Whereas filibusters were previously used as an extraordinary tool to preserve minority rights in the Senate, and were routinely depicted as "obstructionist" by the press when wielded by Democrats, they have now become the standard course for Republicans. Yet Kane, and most other Congressional reporters, simply refuse to point that objective fact out -- that Republicans are using this obstructionist tool on virtually every issue at a record rate -- because to point that out would be to violate the Sacred Law of Balance, even though it is true.

Indeed, Kane, amazingly, goes so far as to describe the objective facts as nothing more than the "running theme among liberals who are defenders of Harry Reid and Senate Democrats." Thus, because it is "liberals" who point these facts out, Kane can't report them that way, lest he be accused of being unbalanced and "biased." Here we have the perfect expression of the mockery Stephen Colbert delivered to the White House press corps: "reality has a well-known liberal bias."

Worse still, Kane defends himself and this fact-free reporting by noting that "we talk about the need for 60 votes to break GOP filibusters." But that's not a defense of the reporting; it's an indictment of it.

As I've documented before, the media -- with the filibustering GOP in the minority -- now routinely refers to the "60 votes required to pass a bill in the Senate," as though that's the most normal and natural state of affairs in the Senate, rather than what prevails only when a filibuster is invoked. It's precisely because Beltway reporters slothfully refer to the "60-votes required to pass," rather than making clear that Republicans are engaged in a filibuster to obstruct legislation, that such a misleading picture has been created. Thus, they endlessly depict these filibusters as noting more than a "failure on the part of Democrats to obtain the 60 votes required to pass."

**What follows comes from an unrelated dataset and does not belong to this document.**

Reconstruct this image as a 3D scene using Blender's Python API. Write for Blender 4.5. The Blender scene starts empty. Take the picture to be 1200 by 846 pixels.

Because of that, the public is largely unaware of just how obstructionist the Republicans have been because most Beltway journalists haven't reported it. And they haven't reported it because the rule they follow most religiously is that they never will describe the facts as they are if those facts reflect poorly on Republicans, because to do that means that they are "unbalanced" and "biased" and will be attacked as such. In Beltway journalism circles, misleading though balanced accounts are always preferred to factually truthful, "unbalanced" ones. Republicans always have a valid point, their version is always reasonable and worthy of respect, even when false.

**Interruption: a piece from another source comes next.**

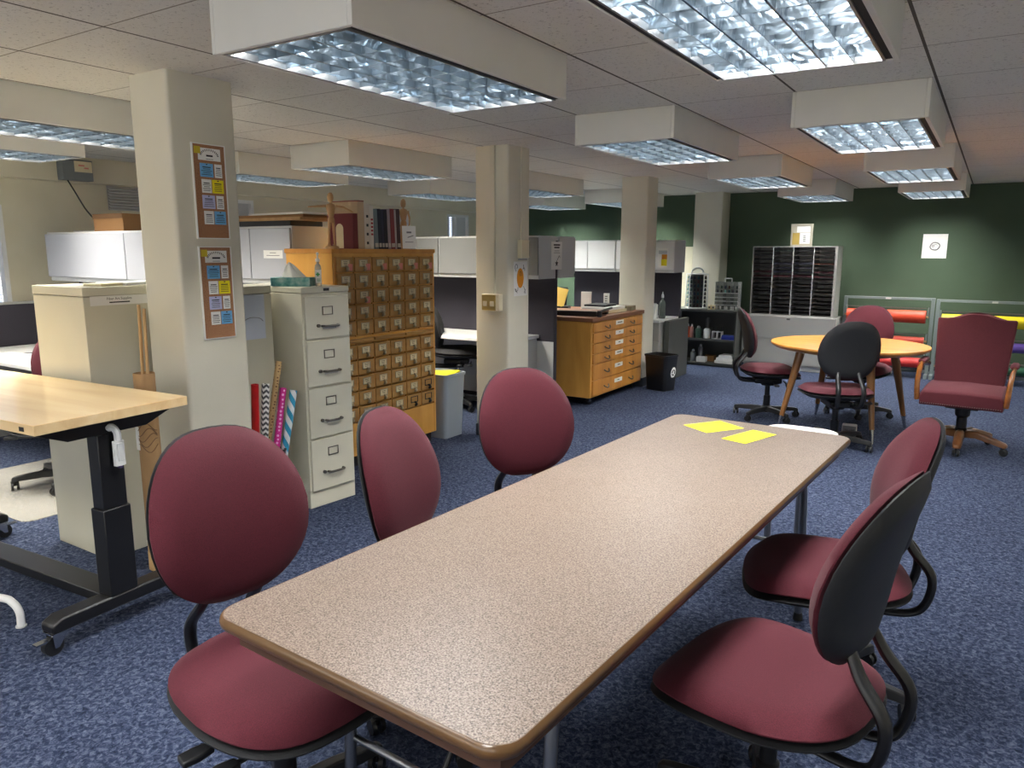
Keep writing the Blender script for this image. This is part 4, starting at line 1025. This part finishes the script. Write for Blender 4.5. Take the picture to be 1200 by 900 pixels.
# yellow book on a stand
t = thing('book_stand', 'black book stand with open wings at the back of the map cabinet', 'stand', (-4.0, 7.05, ZM), 15)
MB().prism([(-.16, -.03), (.18, -.03), (.18, .1), (-.16, .1)], 0, .05).build('base', black_pl, t, bev=.006); MB().slab((0, .06, .15), (1, 0, 0), (0, .35, 1), .30, .20, .01).build('back_plate', black_pl, t)
for k, (x, m_, nm, tl) in enumerate(((-.12, paper_c, 'cream booklet leaning on the black book stand', 4), (-.07, paper_w, 'white booklet leaning beside the yellow book', 6), (.06, mat('yellow_book', rgb(226,190,92), .5), 'yellow covered book leaning on the black book stand', 12))):
    o = MB().box(-.07 if k == 2 else -.03, .07 if k == 2 else .03, 0, .012, 0, .20).build('booklet', m_); c, s = math.cos(math.radians(15)), math.sin(math.radians(15))
    o.location = (-4.0+x*c+.03*s, 7.05+x*s-.03*c, ZM+.0545); o.rotation_euler = (math.radians(-18), math.radians(tl), math.radians(15)); tag(o, nm, 'book')

# wastebasket
t = thing('wastebasket', 'black wastebasket with a white recycling sticker beside the third column', 'wastebasket', (-2.97, 7.66, 0), -15)
mb = MB(); q = rrect(.30, .25, .04, 4)
mb.loft([[(x*s, y*s, z) for x, y in q] for s, z in ((.80, 0), (.83, .006), (.985, .37), (1.03, .372), (1.03, .392), (.97, .392), (.81, .02))]); mb.build('bin_body', black_pl, t, bev=.002)
mb = MB(); q = [(.139+.0125*(z/.1), y, .20+z) for y, z in [(.045*math.cos(2*PI*k/24), .06*math.sin(2*PI*k/24)) for k in range(24)]]
mb.add([(x+.0012, y+.03, z) for x, y, z in q], [tuple(range(24))]); st = mb.build('sticker', paper_w, t, smooth=0)
mb = MB()
for k in range(3):
    a = PI/2+2*PI*k/3; b = a+2*PI/3-.45
    p = [(.025*math.cos(x), .03*math.sin(x)) for x in (a, (a+b)/2, b)]
    for i in range(2):
        (y0_, z0_), (y1_, z1_) = p[i], p[i+1]
        mb.tube([(.142+.0125*(z/.1)+.0006, y+.03, .20+z) for y, z in ((y0_, z0_), (y1_, z1_))], .0045, 6)
mb.build('recycling_arrows', ink, t)

# ------------------------------------------------------------------ black shelf unit
SX0, SX1, SY0, SY1 = -3.60, -2.73, 9.60, 9.95
t = thing('shelf_unit', 'low black metal shelf unit with craft supplies', 'shelf', (SX0, SY0, 0))
SW, SD = SX1-SX0, SY1-SY0
for x in (0, SW-.02): MB().box(x, x+.02, 0, SD, 0, .715).build('side', dark_mt, t)
MB().box(.0205, SW-.0205, SD-.01, SD, .02, .7145).build('back', dark_mt, t)
SZ = (.045, .36, .745)
MB().box(-.005, SW+.005, -.01, SD, .7155, .745).build('top', dark_mt, t, bev=.003)
for z in SZ[:2]: MB().box(.021, SW-.021, -.004, SD-.011, z-.025, z).build('shelf', dark_mt, t)
MB().box(.021, SW-.021, .03, SD-.02, 0, .0195).build('plinth', dark_mt, t)
def jar(x, y, z, r, h, m, label, cat='jar', group=None, cap=None, name='jar'):
    t = thing(name, label, cat, (x, y, z), 0, group)
    MB().lathe([(r*.92, 0), (r, .004), (r, h*.86), (r*.8, h*.95), (r*.6, h)], 14).build('body', m, t)
    if cap: MB().lathe([(r*.5, h+.0005), (r*.5, h+.02), (r*.2, h+.03)], 10).build('cap', cap, t)
    return t
redp = mat('red_paint', rgb(190,52,40), .4); redo = mat('orange_red_paint', rgb(206,84,50), .4); pinkp = mat('pink_paint', rgb(190,130,120), .4)
for k, (x, m_, nm) in enumerate(((-3.50, pinkp, 'pale pink'), (-3.445, redp, 'deep red'), (-3.385, redo, 'orange red'), (-3.335, pinkp, 'pinkish'))):
    jar(x, 9.66, SZ[1]+.001, .024, .15, m_, '%s paint bottle on the middle shelf of the black unit, %s' % (nm, ('leftmost', 'second', 'third', 'fourth')[k]), 'paint bottle', 'red paint bottles', white_lam, 'paint_bottle')
jar(-3.245, 9.67, SZ[1]+.001, .042, .13, mat('green_can', rgb(54,84,72), .4), 'dark green canister with pale lid on the middle shelf', 'canister', cap=light_grey, name='canister')
jar(-3.13, 9.67, SZ[1]+.001, .045, .13, white_lam, 'white plastic tub on the middle shelf', 'tub', name='tub')
jar(-3.155, 9.78, SZ[1]+.001, .03, .26, plain('smoke_grey', 90,92,92), 'tall grey bottle behind the white tub', 'bottle', name='bottle')
t = thing('pencil_caddy', 'white wire caddy of dark markers on the middle shelf', 'caddy', (-2.99, 9.68, SZ[1]+.001))
mb = MB()
for x in (-.06, 0, .06): mb.box(x-.003, x+.003, -.045, .045, 0, .10)
mb.box(-.06, .06, -.045, .045, 0, .004); mb.box(-.063, .063, -.047, -.044, .09, .105); mb.build('frame', white_lam, t)
for k in range(6):
    x = -.05+.02*k+(.004 if k > 2 else -.004)
    o = MB().cyl((-2.99+x, 9.68-.01+.012*(k % 3), SZ[1]+.006), (-2.99+x*1.15, 9.69+.012*(k % 3), SZ[1]+.15+.015*(k % 2)), .005, n=8).build('marker', (ink, panel_dark)[k % 2]); tag(o, 'dark marker pen in the white wire caddy', 'pen', 'markers in the wire caddy')
for k in range(3):
    o = MB().box(-.09, .09, -.06, .06, 0, .018).build('folder', mat('blue_folder_%d' % k, rgb(34+10*k, 54+12*k, 160+10*k), .4)); o.location = (-2.84, 9.70, SZ[1]+.001+.0185*k); o.rotation_euler = (0, 0, .1*k); tag(o, 'blue plastic folder on the middle shelf, %s of three' % ('bottom', 'middle', 'top')[k], 'folder', 'blue folders')
for k, (x, y, r, h, nm) in enumerate(((-3.44, 9.66, .038, .19, 'grey spray bottle at the left of the bottom shelf'), (-3.30, 9.66, .035, .13, 'grey squeeze bottle in the middle of the bottom shelf group'), (-3.235, 9.76, .03, .19, 'tall dark bottle at the back of the bottom shelf'))):
    jar(x, y, SZ[0]+.001, r, h, plain('slate_%d' % k, 84+20*k % 50, 88+20*k % 50, 92+20*k % 50), nm, 'bottle', cap=light_grey, name='bottle')
t = thing('tray', 'small open grey box on the bottom shelf', 'box', (-3.18, 9.66, SZ[0]+.001)); mb = MB(); mb.box(-.06, .06, -.04, .04, 0, .004).box(-.06, .06, -.04, -.036, .004, .07).box(-.06, .06, .036, .04, .004, .07).box(-.06, -.056, -.036, .036, .004, .07).box(.056, .06, -.036, .036, .004, .07); mb.build('box', light_grey, t)
t = thing('tray', 'brown cardboard box at the back of the bottom shelf', 'box', (-3.10, 9.78, SZ[0]+.001)); MB().box(-.06, .06, -.05, .05, 0, .08).build('box', carton, t)
for k in range(3):
    w = (.24, .22, .18)[k]
    o = MB().box(-w/2, w/2, -.10, .10, 0, .036).build('paper_ream', paper_w, bev=.003, seg=1); o.location = ((-2.87, -2.87, -2.85)[k], 9.72, SZ[0]+.001+.0365*k); o.rotation_euler = (0, 0, (-.12, .06, -.05)[k]); tag(o, 'white paper ream on the bottom shelf, %s of three' % ('bottom', 'middle', 'top')[k], 'paper', 'paper reams')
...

UPDATE: Steven Greene of North Carolina State University's Department of Political Science emails as follows:

A quick and dirty Lexis/Nexis search reveals that in 2007 the Times had 83 stories with the term "filibuster" and the Post had 187. Over the same period in 2005 (seemed like the first year of a Congressional session was the fair comparison), the term "filibuster" appeared in 358 Times stories and 407 Post stories. The data therefore totally back you up on this.

Those facts are, of course, just "the liberal version."

As several commenters have noted, and as I alluded to but didn't state quite as clearly as I should have, Kane's claim that reporters typically "talk about the need for 60 votes to break GOP filibusters" just isn't true. As the collection of articles I gathered here demonstrate, the standard formulation doesn't even include the word "filibuster" at all -- just as those LEXIS figures also reflect -- but simply notes that Democrats "failed to obtain the 60 votes required for passage." The picture that has been presented, then, almost entirely excludes the chronic obstructionism via filibuster which has defined the Senate GOP's behavior all year.